* **Written problem**:
Return all the data below as it stands, minus the pictures.
** Start Data to process **
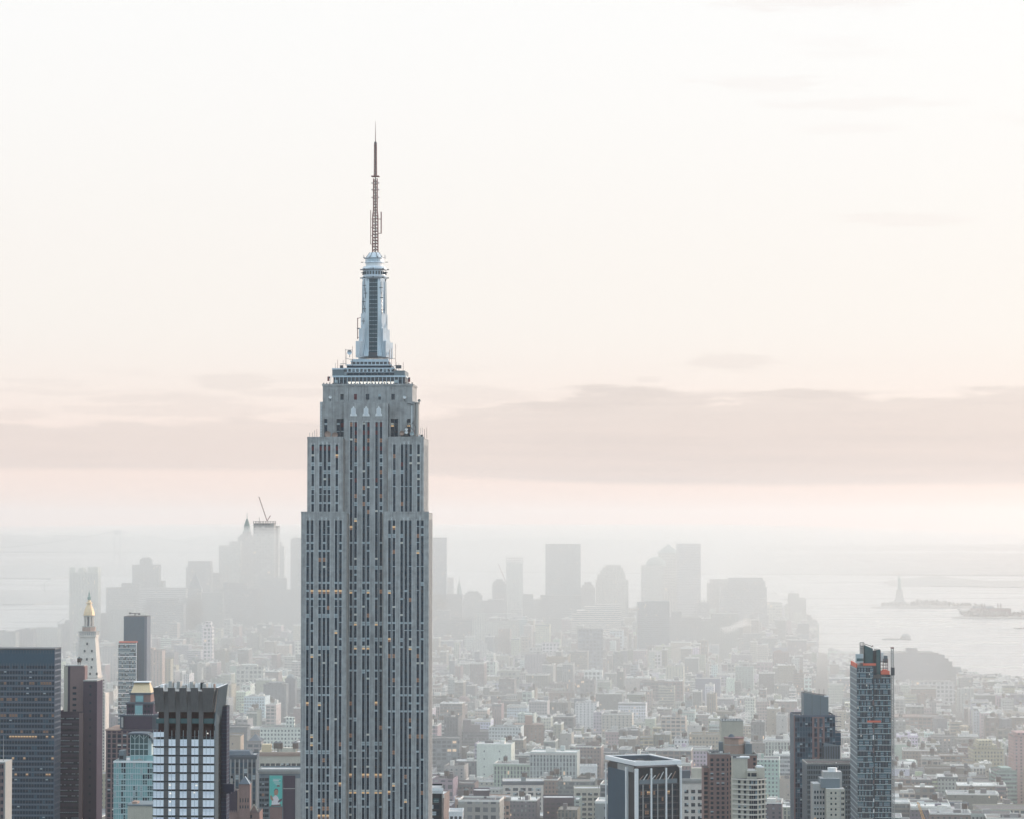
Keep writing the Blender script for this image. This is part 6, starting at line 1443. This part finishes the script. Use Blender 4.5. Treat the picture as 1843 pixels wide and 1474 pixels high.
def clock_spire():
    D = 3200; k = D/FPX; t = thing('clock_tower', 'small dark clock tower with pointed roof and pale round face, beyond the dark office', 'clock tower', (X(1286.5, D, 1310), D, 0), 0)
    z = lambda y: Z(y, D); mb = MB(); mb.box(-3.2, 3.2, 0, 6.4, 0, z(1304), M['brown']); mb.box(-3.6, 3.6, -.4, 6.8, z(1305), z(1303), M['conclt']); mb.build('shaft', t)
    r = MB(); r.ngon(0, 3.2, 4.2, z(1303), z(1287), M['slate'], 4, .1); r.build('pointed_roof', t)
    c = MB(); c.face([(1.9*cos(a*pi/8), -.08, z(1310)+1.9*sin(a*pi/8)) for a in range(16)], M['litw']); c.bar((0, -.12, z(1310)), (0, -.12, z(1310)+1.5), .2, M['black']); c.bar((0, -.12, z(1310)), (.9, -.12, z(1310)), .2, M['black']); c.build('clock_face', t); foot(X(1282, D), X(1291, D), D, D+7, z(1304))
clock_spire()
def dome_church():
    D = 2150; k = D/FPX; t = thing('church', 'small church with gilded onion dome right of the cream balcony tower', 'church', (X(1383, D, 1450), D, 0), 0); z = lambda y: Z(y, D)
    mb = MB(); mb.box(-5, 6, 0, 14, 0, z(1466), M['tanbr'], M['roofdk']); mb.ngon(0, 5, 4.2, z(1468), z(1460), M['tanbr'], 12); mb.build('wall', t)
    d = MB(); d.lathe(0, 5, [(10*k, z(1461)), (11*k, z(1457)), (9.5*k, z(1451)), (6*k, z(1446)), (2.5*k, z(1441)), (.8*k, z(1437)), (.3*k, z(1428)), (0, z(1427))], M['goldroof'], 16); d.build('onion_dome', t); foot(X(1372, D), X(1396, D), D, D+14, z(1450))
dome_church()
def yellow_crane():
    D = 2050; t = thing('crane', 'yellow lattice crane jib rising between roofs near the bottom right', 'crane', (X(1668, D, 1474), D, 0), 0); z = lambda y: Z(y, D); k = D/FPX
    def seg(mb, a, b, w_, m):
        a = Vector(a); b = Vector(b); n = 14
        for s in (-1, 1):
            for u in (-1, 1): mb.bar(a+Vector((s*w_, u*w_, 0)), b+Vector((s*w_*.55, u*w_*.55, 0)), .3, m)
        for i in range(n):
            p = a.lerp(b, i/n); q = a.lerp(b, (i+1)/n); s = 1 if i % 2 else -1; mb.bar(p+Vector((s*w_, -w_, 0)), q+Vector((-s*w_*.8, -w_, 0)), .25, m)
    x = lambda px: (px-1668)*k
    j = MB(); seg(j, (x(1668), 0, z(1490)), (x(1652), 0, z(1443)), .9, M['yellow']); j.build('jib', t)
    c = MB(); c.box(x(1651), x(1663.5), -.6, .6, z(1443.5), z(1441), M['white']); c.build('jib_head', t)
    m_ = MB(); seg(m_, (x(1668), 0, 0), (x(1668), 0, z(1490)), 1.0, M['yellow']); m_.box(x(1664), x(1674), -1.4, 1.4, z(1490)-3, z(1490), M['yellow']); m_.build('mast', t)
    cb = MB(); cb.bar((x(1654), 0, z(1443)), (x(1673), 0, z(1478)), .22, M['conclt']); cb.build('hoist_cable', t); foot(X(1655, D), X(1680, D), D-2, D+4, z(1470))
yellow_crane()
# statue on its island
def statue():
    D = GD(1091)+70; k = D/FPX; t = thing('statue', 'hazy robed statue with raised torch on a tall stepped pedestal on the island', 'statue', (X(1619, D, 1080), D, 4), 0)
    p = MB(); s = M['conclt']
    p.ngon(0, 0, 34, 0, 9, s, 10, 31); p.frustum(-16, 16, -16, 16, 9, 18, 3, 3, s); p.frustum(-11.5, 11.5, -11.5, 11.5, 18, 42, 2.6, 2.6, s); p.box(-10, 10, -10, 10, 42, 45, s); p.box(-7.5, 7.5, -7.5, 7.5, 45, 48, s); p.build('pedestal', t)
    b = MB(); v = M['verd']; b.lathe(0, 0, [(6.2, 48), (6.0, 54), (5.0, 64), (4.6, 70), (5.0, 76), (4.3, 81), (1.6, 83), (1.4, 84)], v, 14); b.lathe(0, 0, [(1.6, 83.4), (2.3, 86), (2.0, 89), (0, 90)], v, 12)
    b.bar((-3.4, 0, 79), (-4.8, 0, 89), 2.2, v, 1.5); b.bar((-4.8, 0, 89), (-4.6, 0, 95), 1.4, v, 1.2); b.bar((3.6, 0, 79), (4.8, -1.5, 71), 2.2, v, 1.6); b.build('robed_figure', t)
    c = MB(); [c.bar((0, 0, 88.5), (3.2*cos(pi*i/6), 0, 88.5+3.2*sin(pi*i/6)), .5, v, .1) for i in range(7)]; c.build('crown', t)
    q = MB(); q.lathe(-4.6, 0, [(1.2, 94.5), (1.9, 96), (1.2, 96.4), (1.1, 98), (0, 100)], M['gold'], 10); q.build('torch', t)
    tb = MB(); tb.bar((4.4, -2.2, 71), (5.4, -2.2, 76), 2.2, v); tb.build('tablet', t)
statue()
def island(name, pts, h, z0=0.0):
    return sheet(name, pts, h, M['farland'], thick=h+1)
D0 = GD(1094)
island('island', [(X(1568, D0), D0), (X(1640, D0), D0-40), (X(1776, D0), D0), (X(1770, D0), D0+190), (X(1650, D0), D0+260), (X(1590, D0), D0+200)], 3)
D1 = GD(1113)
island('island', [(X(1716, D1), D1+20), (X(1750, D1), D1-20), (X(1960, D1), D1-20), (X(1960, D1), D1+300), (X(1760, D1), D1+190)], 3)
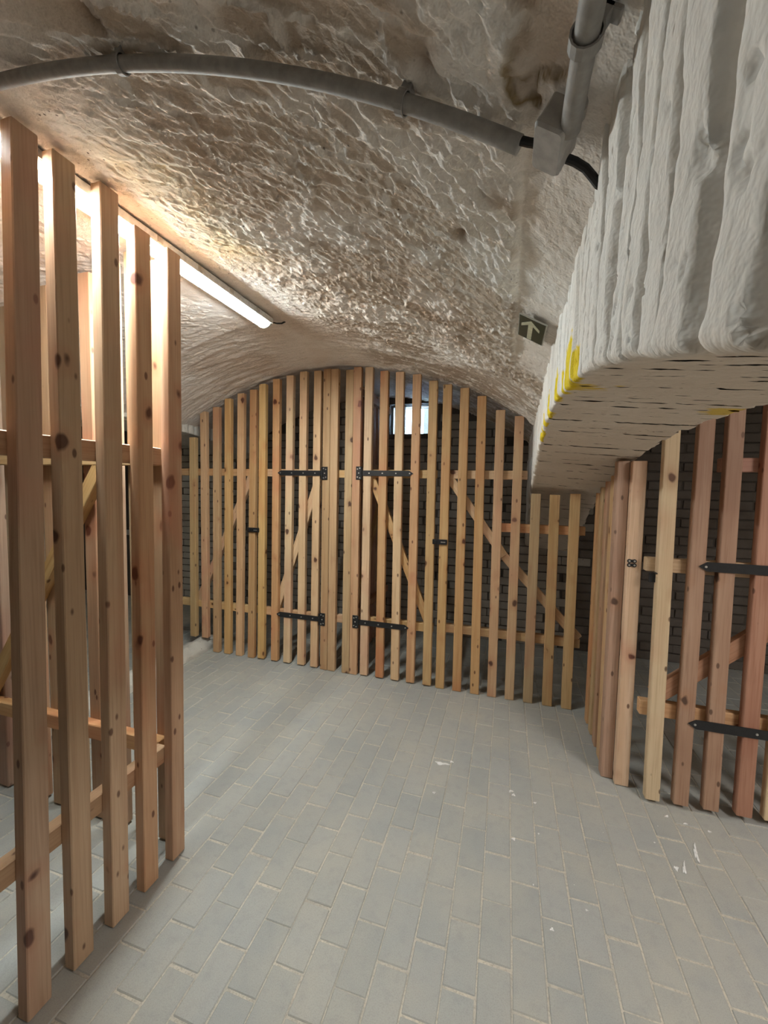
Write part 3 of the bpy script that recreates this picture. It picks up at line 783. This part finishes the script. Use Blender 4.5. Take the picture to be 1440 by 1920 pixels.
** End Data to process **
* **Full output**:
Keep writing the Blender script for this image. This is part 6, starting at line 1443. This part finishes the script. Use Blender 4.5. Treat the picture as 1843 pixels wide and 1474 pixels high.
def clock_spire():
    D = 3200; k = D/FPX; t = thing('clock_tower', 'small dark clock tower with pointed roof and pale round face, beyond the dark office', 'clock tower', (X(1286.5, D, 1310), D, 0), 0)
    z = lambda y: Z(y, D); mb = MB(); mb.box(-3.2, 3.2, 0, 6.4, 0, z(1304), M['brown']); mb.box(-3.6, 3.6, -.4, 6.8, z(1305), z(1303), M['conclt']); mb.build('shaft', t)
    r = MB(); r.ngon(0, 3.2, 4.2, z(1303), z(1287), M['slate'], 4, .1); r.build('pointed_roof', t)
    c = MB(); c.face([(1.9*cos(a*pi/8), -.08, z(1310)+1.9*sin(a*pi/8)) for a in range(16)], M['litw']); c.bar((0, -.12, z(1310)), (0, -.12, z(1310)+1.5), .2, M['black']); c.bar((0, -.12, z(1310)), (.9, -.12, z(1310)), .2, M['black']); c.build('clock_face', t); foot(X(1282, D), X(1291, D), D, D+7, z(1304))
clock_spire()
def dome_church():
    D = 2150; k = D/FPX; t = thing('church', 'small church with gilded onion dome right of the cream balcony tower', 'church', (X(1383, D, 1450), D, 0), 0); z = lambda y: Z(y, D)
    mb = MB(); mb.box(-5, 6, 0, 14, 0, z(1466), M['tanbr'], M['roofdk']); mb.ngon(0, 5, 4.2, z(1468), z(1460), M['tanbr'], 12); mb.build('wall', t)
    d = MB(); d.lathe(0, 5, [(10*k, z(1461)), (11*k, z(1457)), (9.5*k, z(1451)), (6*k, z(1446)), (2.5*k, z(1441)), (.8*k, z(1437)), (.3*k, z(1428)), (0, z(1427))], M['goldroof'], 16); d.build('onion_dome', t); foot(X(1372, D), X(1396, D), D, D+14, z(1450))
dome_church()
def yellow_crane():
    D = 2050; t = thing('crane', 'yellow lattice crane jib rising between roofs near the bottom right', 'crane', (X(1668, D, 1474), D, 0), 0); z = lambda y: Z(y, D); k = D/FPX
    def seg(mb, a, b, w_, m):
        a = Vector(a); b = Vector(b); n = 14
        for s in (-1, 1):
            for u in (-1, 1): mb.bar(a+Vector((s*w_, u*w_, 0)), b+Vector((s*w_*.55, u*w_*.55, 0)), .3, m)
        for i in range(n):
            p = a.lerp(b, i/n); q = a.lerp(b, (i+1)/n); s = 1 if i % 2 else -1; mb.bar(p+Vector((s*w_, -w_, 0)), q+Vector((-s*w_*.8, -w_, 0)), .25, m)
    x = lambda px: (px-1668)*k
    j = MB(); seg(j, (x(1668), 0, z(1490)), (x(1652), 0, z(1443)), .9, M['yellow']); j.build('jib', t)
    c = MB(); c.box(x(1651), x(1663.5), -.6, .6, z(1443.5), z(1441), M['white']); c.build('jib_head', t)
    m_ = MB(); seg(m_, (x(1668), 0, 0), (x(1668), 0, z(1490)), 1.0, M['yellow']); m_.box(x(1664), x(1674), -1.4, 1.4, z(1490)-3, z(1490), M['yellow']); m_.build('mast', t)
    cb = MB(); cb.bar((x(1654), 0, z(1443)), (x(1673), 0, z(1478)), .22, M['conclt']); cb.build('hoist_cable', t); foot(X(1655, D), X(1680, D), D-2, D+4, z(1470))
yellow_crane()
# statue on its island
def statue():
    D = GD(1091)+70; k = D/FPX; t = thing('statue', 'hazy robed statue with raised torch on a tall stepped pedestal on the island', 'statue', (X(1619, D, 1080), D, 4), 0)
    p = MB(); s = M['conclt']
    p.ngon(0, 0, 34, 0, 9, s, 10, 31); p.frustum(-16, 16, -16, 16, 9, 18, 3, 3, s); p.frustum(-11.5, 11.5, -11.5, 11.5, 18, 42, 2.6, 2.6, s); p.box(-10, 10, -10, 10, 42, 45, s); p.box(-7.5, 7.5, -7.5, 7.5, 45, 48, s); p.build('pedestal', t)
    b = MB(); v = M['verd']; b.lathe(0, 0, [(6.2, 48), (6.0, 54), (5.0, 64), (4.6, 70), (5.0, 76), (4.3, 81), (1.6, 83), (1.4, 84)], v, 14); b.lathe(0, 0, [(1.6, 83.4), (2.3, 86), (2.0, 89), (0, 90)], v, 12)
    b.bar((-3.4, 0, 79), (-4.8, 0, 89), 2.2, v, 1.5); b.bar((-4.8, 0, 89), (-4.6, 0, 95), 1.4, v, 1.2); b.bar((3.6, 0, 79), (4.8, -1.5, 71), 2.2, v, 1.6); b.build('robed_figure', t)
    c = MB(); [c.bar((0, 0, 88.5), (3.2*cos(pi*i/6), 0, 88.5+3.2*sin(pi*i/6)), .5, v, .1) for i in range(7)]; c.build('crown', t)
    q = MB(); q.lathe(-4.6, 0, [(1.2, 94.5), (1.9, 96), (1.2, 96.4), (1.1, 98), (0, 100)], M['gold'], 10); q.build('torch', t)
    tb = MB(); tb.bar((4.4, -2.2, 71), (5.4, -2.2, 76), 2.2, v); tb.build('tablet', t)
statue()
def island(name, pts, h, z0=0.0):
    return sheet(name, pts, h, M['farland'], thick=h+1)
D0 = GD(1094)
island('island', [(X(1568, D0), D0), (X(1640, D0), D0-40), (X(1776, D0), D0), (X(1770, D0), D0+190), (X(1650, D0), D0+260), (X(1590, D0), D0+200)], 3)
D1 = GD(1113)
island('island', [(X(1716, D1), D1+20), (X(1750, D1), D1-20), (X(1960, D1), D1-20), (X(1960, D1), D1+300), (X(1760, D1), D1+190)], 3)
Write part 3 of the bpy script that recreates this picture. It picks up at line 783. This part finishes the script. Use Blender 4.5. Take the picture to be 1440 by 1920 pixels.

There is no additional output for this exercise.